Excerpt: 'A Thousand Splendid Suns'

Khaled Hosseini, author of 'The Kite Runner,' has a new book.

ByABC News via GMA logo
May 21, 2007, 4:38 PM

May 22, 2007 — -- Khaled Hosseini became an international sensation with his first novel, "The Kite Runner."

Now, the Afghan-American novelist has a new book that promises to be as moving as his first. Another tale of Afghanistan in turmoil, "A Thousand Splendid Suns," covers three decades of civil war and Taliban tyranny from the perspective of two women, Mariam and Laila.

With lyrical writing that paints a portrait in readers' minds, Hosseini weaves a tale destined to be as popular as "The Kite Runner."

Here's an excerpt from "A Thousand Splendid Suns."

Mariam was five years old the first time she heard the word harami.

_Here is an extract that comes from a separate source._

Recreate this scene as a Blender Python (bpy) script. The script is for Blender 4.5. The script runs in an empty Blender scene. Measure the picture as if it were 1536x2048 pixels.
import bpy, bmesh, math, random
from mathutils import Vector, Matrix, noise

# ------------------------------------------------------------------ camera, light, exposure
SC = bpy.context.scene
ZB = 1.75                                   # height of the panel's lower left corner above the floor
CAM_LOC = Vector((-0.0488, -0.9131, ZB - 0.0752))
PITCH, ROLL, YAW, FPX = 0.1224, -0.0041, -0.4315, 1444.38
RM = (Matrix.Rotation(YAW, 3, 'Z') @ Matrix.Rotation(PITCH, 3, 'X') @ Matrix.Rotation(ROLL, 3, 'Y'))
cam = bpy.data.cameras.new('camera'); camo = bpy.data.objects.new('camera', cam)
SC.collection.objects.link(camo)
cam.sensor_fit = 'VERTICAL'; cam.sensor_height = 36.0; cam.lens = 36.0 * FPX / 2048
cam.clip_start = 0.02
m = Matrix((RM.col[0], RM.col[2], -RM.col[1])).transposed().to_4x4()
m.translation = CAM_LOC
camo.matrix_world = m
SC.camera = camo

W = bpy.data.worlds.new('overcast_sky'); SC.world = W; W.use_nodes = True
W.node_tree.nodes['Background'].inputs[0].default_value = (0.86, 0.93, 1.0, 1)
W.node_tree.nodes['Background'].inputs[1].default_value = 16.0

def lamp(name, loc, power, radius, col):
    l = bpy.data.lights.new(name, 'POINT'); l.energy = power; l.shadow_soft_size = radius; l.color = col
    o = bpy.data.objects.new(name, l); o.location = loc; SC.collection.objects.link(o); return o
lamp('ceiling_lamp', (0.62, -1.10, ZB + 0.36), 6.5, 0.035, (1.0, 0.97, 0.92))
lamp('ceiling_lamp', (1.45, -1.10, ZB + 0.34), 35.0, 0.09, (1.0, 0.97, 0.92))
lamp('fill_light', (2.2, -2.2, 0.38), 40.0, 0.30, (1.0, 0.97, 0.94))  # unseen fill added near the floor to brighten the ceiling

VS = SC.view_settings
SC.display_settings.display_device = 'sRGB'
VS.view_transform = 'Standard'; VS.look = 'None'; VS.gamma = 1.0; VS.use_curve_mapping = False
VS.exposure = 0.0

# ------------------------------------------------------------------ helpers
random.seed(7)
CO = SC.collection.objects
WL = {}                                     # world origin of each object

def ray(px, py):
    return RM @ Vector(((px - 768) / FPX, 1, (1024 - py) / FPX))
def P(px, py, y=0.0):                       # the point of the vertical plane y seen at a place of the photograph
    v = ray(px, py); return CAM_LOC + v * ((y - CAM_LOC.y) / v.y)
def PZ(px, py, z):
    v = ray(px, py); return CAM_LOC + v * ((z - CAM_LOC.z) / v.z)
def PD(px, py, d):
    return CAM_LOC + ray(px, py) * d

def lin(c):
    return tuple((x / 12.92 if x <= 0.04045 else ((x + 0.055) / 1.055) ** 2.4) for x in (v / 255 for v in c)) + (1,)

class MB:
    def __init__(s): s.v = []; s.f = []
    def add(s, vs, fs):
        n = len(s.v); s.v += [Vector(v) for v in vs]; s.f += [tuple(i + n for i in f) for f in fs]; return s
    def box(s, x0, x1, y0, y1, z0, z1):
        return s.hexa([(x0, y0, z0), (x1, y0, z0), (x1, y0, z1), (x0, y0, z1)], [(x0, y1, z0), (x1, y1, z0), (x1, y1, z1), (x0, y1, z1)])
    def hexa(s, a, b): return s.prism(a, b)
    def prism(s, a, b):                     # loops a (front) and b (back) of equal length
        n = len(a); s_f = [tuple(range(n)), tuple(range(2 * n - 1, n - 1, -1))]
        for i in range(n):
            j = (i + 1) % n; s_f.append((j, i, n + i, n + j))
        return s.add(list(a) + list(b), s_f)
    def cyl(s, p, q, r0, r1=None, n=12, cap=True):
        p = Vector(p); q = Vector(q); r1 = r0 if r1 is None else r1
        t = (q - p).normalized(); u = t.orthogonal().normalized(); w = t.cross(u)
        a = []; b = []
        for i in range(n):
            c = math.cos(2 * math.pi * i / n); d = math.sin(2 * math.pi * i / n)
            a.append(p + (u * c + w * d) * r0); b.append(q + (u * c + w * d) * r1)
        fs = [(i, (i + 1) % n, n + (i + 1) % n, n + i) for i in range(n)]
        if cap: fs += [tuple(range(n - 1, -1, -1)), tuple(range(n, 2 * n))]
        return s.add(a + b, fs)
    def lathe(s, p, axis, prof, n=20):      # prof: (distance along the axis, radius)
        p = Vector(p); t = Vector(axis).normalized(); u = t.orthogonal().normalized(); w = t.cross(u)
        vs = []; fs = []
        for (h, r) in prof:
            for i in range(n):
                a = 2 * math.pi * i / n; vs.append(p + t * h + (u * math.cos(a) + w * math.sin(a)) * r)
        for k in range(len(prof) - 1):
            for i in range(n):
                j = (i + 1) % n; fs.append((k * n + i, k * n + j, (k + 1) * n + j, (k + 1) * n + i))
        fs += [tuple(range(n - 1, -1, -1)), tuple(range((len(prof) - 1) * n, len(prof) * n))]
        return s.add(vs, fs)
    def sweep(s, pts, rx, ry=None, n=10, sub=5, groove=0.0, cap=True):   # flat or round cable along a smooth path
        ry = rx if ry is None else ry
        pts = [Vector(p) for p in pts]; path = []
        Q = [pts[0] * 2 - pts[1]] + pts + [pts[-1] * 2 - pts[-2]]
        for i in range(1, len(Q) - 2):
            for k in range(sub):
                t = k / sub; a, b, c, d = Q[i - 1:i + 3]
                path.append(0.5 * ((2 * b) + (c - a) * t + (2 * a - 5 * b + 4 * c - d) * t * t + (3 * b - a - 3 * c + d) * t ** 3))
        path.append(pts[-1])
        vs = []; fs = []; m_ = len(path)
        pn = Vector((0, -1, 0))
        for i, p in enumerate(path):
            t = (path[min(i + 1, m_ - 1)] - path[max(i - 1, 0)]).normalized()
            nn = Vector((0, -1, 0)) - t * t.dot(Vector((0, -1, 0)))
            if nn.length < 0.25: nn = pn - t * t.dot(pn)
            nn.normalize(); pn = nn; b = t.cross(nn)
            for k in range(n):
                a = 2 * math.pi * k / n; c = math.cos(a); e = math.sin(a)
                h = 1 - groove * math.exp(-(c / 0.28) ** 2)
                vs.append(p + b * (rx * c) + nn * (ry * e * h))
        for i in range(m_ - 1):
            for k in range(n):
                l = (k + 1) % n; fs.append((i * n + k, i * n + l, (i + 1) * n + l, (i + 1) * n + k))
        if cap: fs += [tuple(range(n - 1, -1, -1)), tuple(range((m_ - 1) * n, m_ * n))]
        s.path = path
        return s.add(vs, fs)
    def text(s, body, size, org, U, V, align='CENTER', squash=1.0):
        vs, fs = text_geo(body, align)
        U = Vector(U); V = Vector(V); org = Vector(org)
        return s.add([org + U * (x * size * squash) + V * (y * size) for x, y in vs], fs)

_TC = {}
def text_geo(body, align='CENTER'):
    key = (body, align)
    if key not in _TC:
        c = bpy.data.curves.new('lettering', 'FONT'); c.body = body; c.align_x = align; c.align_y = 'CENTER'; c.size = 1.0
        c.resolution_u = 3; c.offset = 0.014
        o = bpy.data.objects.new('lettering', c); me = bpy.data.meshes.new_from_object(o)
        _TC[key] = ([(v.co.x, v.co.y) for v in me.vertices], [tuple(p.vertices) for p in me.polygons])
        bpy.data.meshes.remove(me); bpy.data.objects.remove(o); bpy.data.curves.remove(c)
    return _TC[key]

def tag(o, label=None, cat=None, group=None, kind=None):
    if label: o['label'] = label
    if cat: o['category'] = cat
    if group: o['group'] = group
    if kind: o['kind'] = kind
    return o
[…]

It happened on a Thursday. It must have, because Mariam remembered that she had been restless and preoccupied that day, the way she was only on Thursdays, the day when Jalil visited her at the kolba. To pass the time until the moment that she would see him at last, crossing the knee-high grass in the clearing and waving, Mariam had climbed a chair and taken down her mother's Chinese tea set. The tea set was the sole relic that Mariam's mother, Nana, had of her own mother, who had died when Nana was two. Nana cherished each blue-and-white porcelain piece, the graceful curve of the pot's spout, the hand-painted finches and chrysanthemums, the dragon on the sugar bowl, meant to ward off evil.

It was this last piece that slipped from Mariam's fingers, that fell to the wooden floorboards of the kolba and shattered.

When Nana saw the bowl, her face flushed red and her upper lip shivered, and her eyes, both the lazy one and the good, settled on Mariam in a flat, unblinking way. Nana looked so mad that Mariam feared the jinn would enter her mother's body again. But the jinn didn't come, not that time. Instead, Nana grabbed Mariam by the wrists, pulled her close, and, through gritted teeth, said, "You are a clumsy little harami. This is my reward for everything I've endured. An heirloom-breaking, clumsy little harami."

At the time, Mariam did not understand. She did not know what this word harami—bastard—meant. Nor was she old enough to appreciate the injustice, to see that it is the creators of the harami who are culpable, not the harami, whose only sin is being born. Mariam did surmise, by the way Nana said the word, that it was an ugly, loathsome thing to be a harami, like an insect, like the scurrying cockroaches Nana was always cursing and sweeping out of the kolba.